Exercise task: Everything from the line containing "Model this scene" through the line containing "from mathutils import Vector, noise as mnoise" must be written out exactly, and nothing more; leave any pictures out.

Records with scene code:
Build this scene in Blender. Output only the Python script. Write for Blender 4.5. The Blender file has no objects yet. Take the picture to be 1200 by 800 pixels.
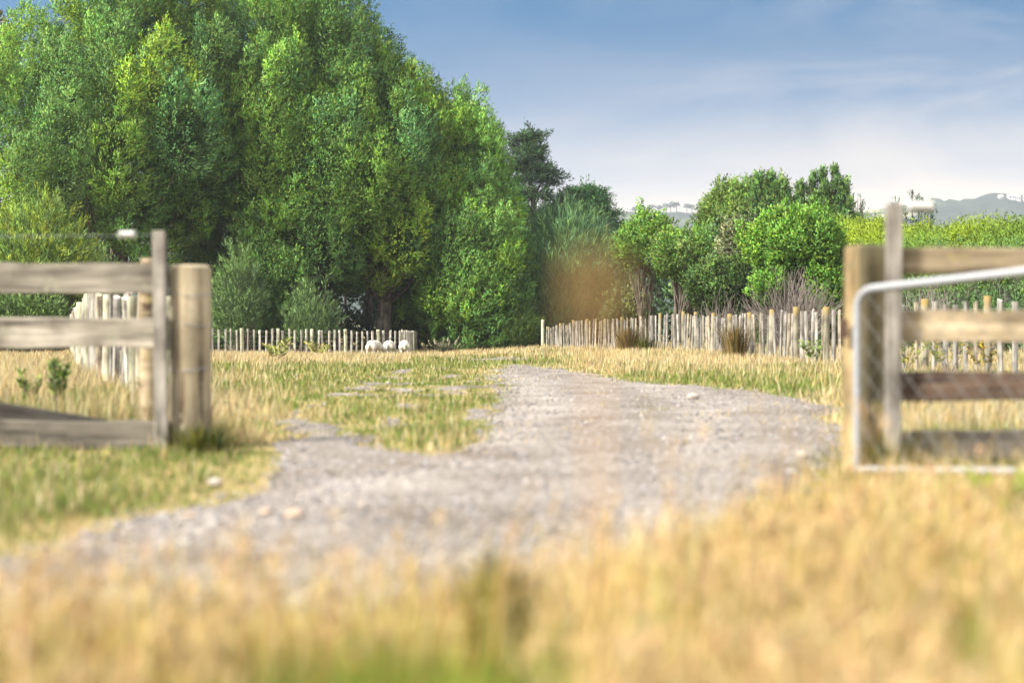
import bpy, bmesh, math, random
import numpy as np
from mathutils import Vector, Matrix

rng = np.random.default_rng(7)
random.seed(7)
S = bpy.context.scene
COL = S.collection
F = 1667.0          # focal length in photo pixels (1200 wide)
HZ = 390.0          # photo row of the horizon
EYE = 0.68          # camera height


def at(px, py, Y):
    return Vector(((px - 600) / F * Y, Y, EYE + (HZ - py) / F * Y))


def gx(px, Y):
    return (px - 600) / F * Y


def hz(py, Y):
    return EYE + (HZ - py) / F * Y


def gnd(px, py):
    Y = EYE * F / (py - HZ)
    return ((px - 600) / F * Y, Y)


# ------------------------------------------------------------------ noise / terrain
def _hash(i, j, seed):
    n = (i * 374761393 + j * 668265263 + seed * 1442695041) & 0xFFFFFFFF
    n = ((n ^ (n >> 13)) * 1274126177) & 0xFFFFFFFF
    return ((n ^ (n >> 16)) & 0xFFFF) / 65535.0


def vnoise(x, y, seed=0):
    x = np.asarray(x, float); y = np.asarray(y, float)
    i = np.floor(x).astype(np.int64); j = np.floor(y).astype(np.int64)
    fx = x - i; fy = y - j
    fx = fx * fx * (3 - 2 * fx); fy = fy * fy * (3 - 2 * fy)
    a = _hash(i, j, seed); b = _hash(i + 1, j, seed)
    c = _hash(i, j + 1, seed); d = _hash(i + 1, j + 1, seed)
    return (a * (1 - fx) + b * fx) * (1 - fy) + (c * (1 - fx) + d * fx) * fy


def fbm(x, y, seed=0, oct=4):
    s = 0; a = .5; t = 0
    for k in range(oct):
        s = s + a * vnoise(x * 2 ** k, y * 2 ** k, seed + k); t += a; a *= .5
    return s / t


def sstep(a, b, x):
    t = np.clip((np.asarray(x, float) - a) / (b - a), 0, 1)
    return t * t * (3 - 2 * t)


def terrain(x, y):
    x = np.asarray(x, float); y = np.asarray(y, float)
    z = -0.22 * sstep(36, 52, y) * sstep(2, -3, x) * (1 - sstep(75, 110, y))
    z = z + 0.05 * (fbm(x * .5 + 3, y * .5, 11, 3) - .5) * sstep(4, 12, y)
    z = z + 0.10 * sstep(2.5, 6, x) * sstep(30, 44, y) * (1 - sstep(60, 80, y))
    return z


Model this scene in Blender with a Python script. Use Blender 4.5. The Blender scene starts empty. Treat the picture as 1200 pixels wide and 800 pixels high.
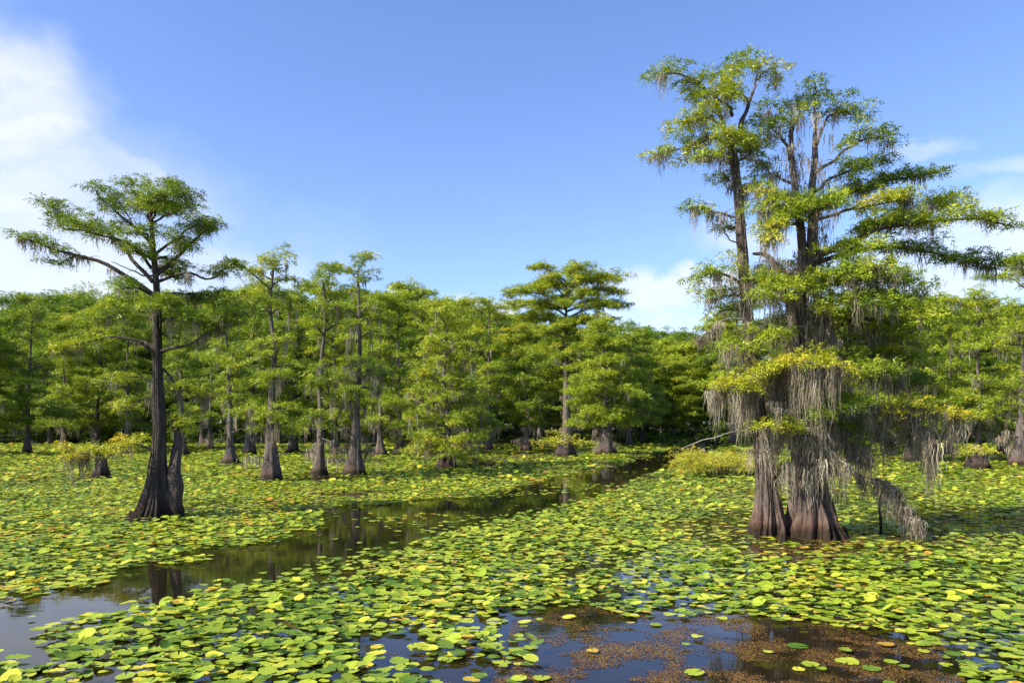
import bpy, math, random
import numpy as np
from mathutils import Vector, noise as mnoise

F, HY, CX, H0 = 900.0, 495.0, 600.0, 2.5      # lens (in photograph pixels), horizon row, centre, eye height
rng = np.random.default_rng(7)
random.seed(7)
scene = bpy.context.scene
COL = scene.collection

def W(px, py, Y):
    return np.array([(px - CX) / F * Y, Y, H0 + (HY - py) / F * Y])
def groundY(py):
    return F * H0 / (py - HY)

# ------------------------------------------------------------------ tags
def tag(o, label=None, cat=None, group=None, kind=None):
    if label: o['label'] = label
    if cat: o['category'] = cat
    if group: o['group'] = group
    if kind: o['kind'] = kind
    return o
def empty(name, loc):
    o = bpy.data.objects.new(name, None); o.location = loc; o.empty_display_size = .3
    COL.objects.link(o); return o
def link_mesh(name, me, parent=None):
    o = bpy.data.objects.new(name, me); COL.objects.link(o)
    if parent is not None: o.parent = parent
    return o

def mesh_np(name, V, quads=None, tris=None, mat=None, tint=None, smooth=False):
    me = bpy.data.meshes.new(name)
    V = np.asarray(V, dtype=np.float32)
    me.vertices.add(len(V)); me.vertices.foreach_set('co', V.ravel())
    loops, starts, tot = [], [], 0
    if quads is not None and len(quads):
        q = np.asarray(quads, dtype=np.int32); loops.append(q.ravel()); starts.append(np.arange(len(q)) * 4); tot = len(q) * 4
    if tris is not None and len(tris):
        t = np.asarray(tris, dtype=np.int32); loops.append(t.ravel()); starts.append(np.arange(len(t)) * 3 + tot)
    loops = np.concatenate(loops); starts = np.concatenate(starts)
    me.loops.add(len(loops)); me.loops.foreach_set('vertex_index', loops)
    me.polygons.add(len(starts)); me.polygons.foreach_set('loop_start', starts.astype(np.int32))
    me.update(calc_edges=True)
    if smooth: me.polygons.foreach_set('use_smooth', np.ones(len(starts), dtype=bool))
    if tint is not None:
        a = me.attributes.new('tint', 'FLOAT', 'FACE'); a.data.foreach_set('value', np.asarray(tint, dtype=np.float32))
    if mat: me.materials.append(mat)
    me.validate()
    return me

# ------------------------------------------------------------------ materials
def new_mat(name):
    m = bpy.data.materials.new(name); m.use_nodes = True
    nt = m.node_tree; nt.nodes.clear()
    out = nt.nodes.new('ShaderNodeOutputMaterial')
    return m, nt, out
def N(nt, t, **kw):
    n = nt.nodes.new(t)
    for k, v in kw.items():
        if k.startswith('i_'): n.inputs[k[2:].replace('_', ' ')].default_value = v
        else: setattr(n, k, v)
    return n
def ramp(nt, stops, fac):
    r = N(nt, 'ShaderNodeValToRGB')
    while len(r.color_ramp.elements) < len(stops): r.color_ramp.elements.new(.5)
    for e, (p, c) in zip(r.color_ramp.elements, stops):
        e.position = p; e.color = (*c, 1)
    nt.links.new(fac, r.inputs[0]); return r
def math_n(nt, op, a, b=None, clamp=False):
    n = N(nt, 'ShaderNodeMath', operation=op); n.use_clamp = clamp
    for i, v in enumerate((a, b)):
        if v is None: continue
        if isinstance(v, (int, float)): n.inputs[i].default_value = v
        else: nt.links.new(v, n.inputs[i])
    return n.outputs[0]

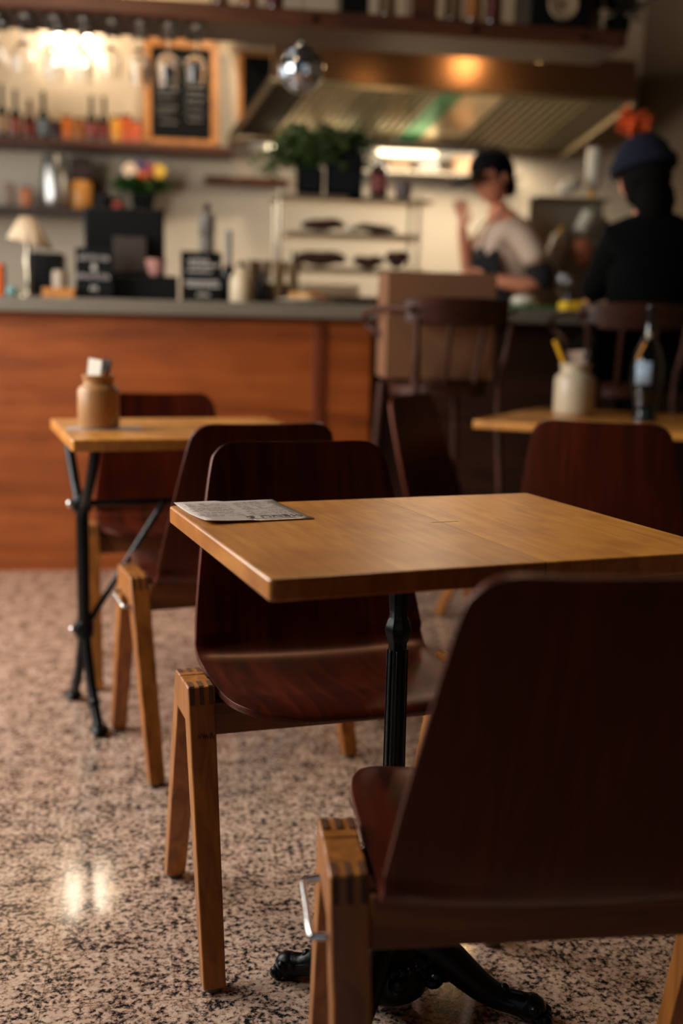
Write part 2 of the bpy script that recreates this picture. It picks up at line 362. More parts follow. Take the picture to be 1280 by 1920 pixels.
# ------------------------------------------------------------------ stacking chair with plywood shell
def make_shell(parent):
    # centre line (y, z, half width)
    key = [(-.232, .822, .118), (-.2315, .819, .135), (-.230, .813, .148), (-.228, .803, .160), (-.225, .788, .168),
           (-.212, .735, .179), (-.190, .655, .192), (-.166, .575, .204), (-.146, .510, .212), (-.126, .468, .215),
           (-.100, .444, .214), (-.060, .4345, .211), (.0, .434, .211), (.08, .440, .2125), (.14, .447, .213),
           (.18, .451, .209), (.207, .4525, .198), (.226, .451, .178), (.236, .448, .150), (.241, .445, .110)]
    pts = spline(key, 4)
    bm = bmesh.new(); NX = 18; grid = []
    for k, p in enumerate(pts):
        t = (pts[min(k+1, len(pts)-1)]-pts[max(k-1, 0)]); ty, tz = t[0], t[1]; L = math.hypot(ty, tz); ny, nz = -tz/L, ty/L   # normal to the sitter side
        if k < 10: ny, nz = 0.96, 0.28
        row = []
        for i in range(NX+1):
            u = -1+2*i/NX; x = u*p[2]
            c = 0.020*(x/0.21)**2 if p[1] > .47 else 0.010*(x/0.21)**2
            row.append(bm.verts.new((x, p[0]+ny*c, p[1]+nz*c)))
        grid.append(row)
    for k in range(len(grid)-1):
        for i in range(NX): bm.faces.new((grid[k][i], grid[k][i+1], grid[k+1][i+1], grid[k+1][i]))
    mb = MB(); mb.bm.free(); mb.bm = bm
    o = mb.build('seat_shell', M_shell, parent)
    s = o.modifiers.new('solid', 'SOLIDIFY'); s.thickness = 0.010; s.offset = 0
    b = o.modifiers.new('bevel', 'BEVEL'); b.width = 0.003; b.segments = 2; b.limit_method = 'ANGLE'; b.angle_limit = R(60)
    return o
def make_chair(label):
    t = thing('stacking_chair', label, 'chair', group='stackable dining chairs')
    make_shell(t)
    for sx in (-1, 1):
        def pl(pts_top, pts_bot):   # leg solid between top quad and bottom quad
            mb = MB(); A = [mb.bm.verts.new(p) for p in pts_top]; B = [mb.bm.verts.new(p) for p in pts_bot]
            mb.bm.faces.new(A); mb.bm.faces.new(B[::-1])
            for i in range(4): mb.bm.faces.new((A[i], B[i], B[(i+1) % 4], A[(i+1) % 4]))
            return mb
        xo, xi, xob, xib = sx*.262, sx*.218, sx*.259, sx*.223
        # front leg, rear leg (top block is the finger-jointed corner)
        lf = pl([(xo, .080, .461), (xi, .080, .461), (xi, .034, .459), (xo, .034, .459)], [(xob, .206, .008), (xib, .206, .008), (xib, .174, .008), (xob, .174, .008)])
        leg = lf.build('leg', M_beech, t, bevel=.0025)
        MB().lathe([(.013, .0), (.015, .003), (.015, .010)], 14, (sx*.241, .190, 0)).build('foot_pad', M_pad, leg)
        fj = MB()
        for k in range(3): fj.box((sx*(.2245+k*.0155), .0841, .4465), (.0075, .0016, .028), Euler((.27, 0, 0))); fj.box((sx*(.2245+k*.0155), .066, .4613), (.0075, .026, .0012))
        fj.build('finger_joint', M_beech_end, leg, smooth=False)
        lr = pl([(xo, .001, .457), (xi, .001, .457), (xi, -.045, .453), (xo, -.045, .453)], [(xob, -.174, .008), (xib, -.174, .008), (xib, -.206, .008), (xob, -.206, .008)])
        leg = lr.build('leg', M_beech, t, bevel=.0025)
        MB().lathe([(.013, .0), (.015, .003), (.015, .010)], 14, (sx*.241, -.190, 0)).build('foot_pad', M_pad, leg)
        fj = MB()
        for k in range(3): fj.box((sx*(.2245+k*.0155), -.0501, .4385), (.0075, .0016, .028), Euler((-.346, 0, 0))); fj.box((sx*(.2245+k*.0155), -.031, .4543), (.0075, .026, .0012), Euler((.06, 0, 0)))
        fj.build('finger_joint', M_beech_end, leg, smooth=False)
        MB().prism([(.066, .4600), (-.031, .4535), (-.052, .400), (-.036, .394), (.066, .398), (.085, .402)], 'x', sx*.2185, sx*.2615).build('side_rail', M_beech, t, bevel=.0025)
    MB().box((0, .060, .401), (.437, .020, .055)).build('apron', M_apron, t, bevel=.002)
    MB().box((0, -.050, .405), (.437, .020, .062)).build('apron', M_apron, t, bevel=.002)
    for sx in (-1, 1):
        MB().lathe([(.012, 0), (.012, .010), (.006, .014)], 12, (sx*.200, .03, .418)).build('shell_bolt', M_iron, t)
    hk = spline([(-.258, .050, .402), (-.274, .050, .400), (-.281, .044, .398), (-.281, 0, .394), (-.281, -.046, .389), (-.274, -.052, .388), (-.258, -.052, .388)], 4)
    MB().tube(hk, .0045, 10).build('row_hook', M_chrome, t)
    return t
chairs = [  # x, y, heading (clockwise from +y), label
    (.436, 1.120, 2.2, 'dark red plywood stacking chair nearest the camera, its back turned to us'),
    (.283, 1.825, 171.5, 'dark red plywood stacking chair facing the camera behind the front table'),
    (.163, 2.649, -15.0, 'dark plywood stacking chair, back to us, at the table with the tan jar'),
    (.02, 3.31, 171.9, 'dark plywood stacking chair facing us beyond the table with the tan jar'),
    (1.16, 2.75, 28.0, 'dark plywood stacking chair, back to us, at the table with the white jar'),
    (1.00, 3.52, 128.0, 'dark plywood stacking chair at the left end of the table with the white jar')]
ch0 = make_chair(chairs[0][3])
for i, (x, y, h, lb) in enumerate(chairs):
    c = ch0 if i == 0 else copy_tree(ch0)
    c.location = (x, y, 0); c.rotation_euler = (0, 0, -R(h)); c['label'] = lb
    if i == 1:   # pen scrawl on this chair's near front leg (chair's right leg, screen left)
        leg = [q for q in c.children if q.name.startswith('leg')][2]
        mb = MB(); scribble(mb, .224, .250, 0, .011, 0, .0008, 5, 1.6); 
        mb.move(Matrix.Translation((0, .1015, .385)) @ Matrix.Rotation(.26, 4, 'X'))
        g = mb.build('pen_scrawl', M_black, leg); g['label'] = 'black pen scrawl'

# ------------------------------------------------------------------ front table
PSI = R(11.7)
tb = thing('dining_table', 'bare rectangular maple-topped table in the foreground on one black cast iron pedestal', 'table', (.381, 1.546, 0), PSI)
def slab(w, d, z0, z1, rc=.006, n=5):
    pts = []
    for cx, cy, a0 in ((w/2-rc, d/2-rc, 0), (-w/2+rc, d/2-rc, 90), (-w/2+rc, -d/2+rc, 180), (w/2-rc, -d/2+rc, 270)):
        for k in range(n+1): a = R(a0+90*k/n); pts.append((cx+rc*math.cos(a), cy+rc*math.sin(a)))
    return MB().prism(pts, 'z', z0, z1)
tt = slab(.650, .543, .7225, .750, .008).build('tabletop', M_top, tb, bevel=.0035, seg=3)
# inlaid repair strips in the top
MB().box((.041, .030, .7502), (.044, .0065, .0006)).build('inlay_strip', M_top2, tt, smooth=False)
bp = thing  # (kept short)
base_c = (-.046, -.008)   # pedestal centre under the top
cm = MB()
cm.lathe([(.075, .716), (.075, .7225)], 24, (base_c[0], base_c[1], 0))
cm.build('mounting_plate', M_iron, tb)
col = MB()
prof = [(.017, .135), (.0165, .16), (.0145, .58), (.0165, .585), (.0190, .592), (.0210, .600), (.0190, .608), (.0165, .615), (.0140, .62), (.0165, .66), (.0165, .685), (.024, .692), (.027, .70), (.036, .716)]
col.lathe(prof, 8, (base_c[0], base_c[1], 0))
for k in range(8):   # raised flutes
    a = 2*PI*(k+.5)/8; col.tube([(base_c[0]+r_*math.cos(a), base_c[1]+r_*math.sin(a), z) for z, r_ in ((.17, .0155), (.57, .0138))], .0024, 6)
col.build('pedestal_column', M_iron, tb, bevel=.001)
bs = MB()
bs.lathe([(.040, .02), (.060, .035), (.064, .055), (.056, .072), (.052, .078), (.064, .084), (.069, .092), (.064, .101), (.055, .105), (.052, .115), (.044, .130), (.034, .142), (.024, .155), (.017, .17)], 32, (base_c[0], base_c[1], 0))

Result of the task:
Model this scene in Blender with a Python script. Use Blender 4.5. The Blender scene starts empty. Treat the picture as 1200 pixels wide and 800 pixels high.
import bpy, math, random
import numpy as np
from mathutils import Vector, noise as mnoise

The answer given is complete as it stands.